Cet esprit d’entreprise ne s’est pas essoufflé. À bien des égards, l’action des entrepreneurs de l’économie sociale et solidaire demeure fidèle à l’exhortation de Charles Gide, l’un des principaux inspirateurs du mouvement coopératif. En 1885, il écrivait, dans le journal L’Émancipation, le premier d’une série de 600 articles, intitulé « Ni révoltés ni satisfaits ». Son programme était de créer par la coopération « un ordre supérieur qui ne serait pas le résultat spontané de lois naturelles et, comme telles, amorales, mais le résultat d’efforts coordonnés et inlassables vers un idéal qu’il faut montrer au peuple ». Ces mots ont du souffle. Ils nous inspirent. Ils exaltent l’esprit d’entreprendre, mais d’entreprendre collectivement.

Je regrette parfois – souvent, même – que le grand public, les médias, les pouvoirs publics eux-mêmes et surtout certaines organisations patronales valorisent l’idée qu’il n’y aurait de vrais entrepreneurs qu’individuels.

Pourtant, les entrepreneurs collectifs que sont les sociétés de personnes sont solides, robustes.
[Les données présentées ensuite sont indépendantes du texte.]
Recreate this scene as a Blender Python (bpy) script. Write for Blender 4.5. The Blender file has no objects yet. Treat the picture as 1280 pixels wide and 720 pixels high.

Ils innovent. Ils recrutent. Ils forment. Ils tissent le lien social. Mieux encore, ils inventent un autre monde et une autre façon d’agir en économie. Joseph Schumpeter écrivait : « Entreprendre consiste à changer un ordre existant. » Incontestablement, l’économie sociale et solidaire participe de cette œuvre de changement.

Je l’ai déjà dit et je le répète devant vous, mesdames, messieurs les sénateurs : je ne souhaite pas opposer un modèle à un autre, une « bonne » économie à une « mauvaise » économie. Je n’ai jamais cru que l’économie sociale et solidaire serait préservée de toutes turpitudes, quand le reste de l’activité économique serait ouvert à tous les maux.

Cela étant, l’économie sociale et solidaire est trop longtemps restée à la marge des politiques publiques, son rôle et son originalité ont trop longtemps été méconnus, alors qu’elle est capable d’associer performance économique, utilité sociale et impact environnemental positif.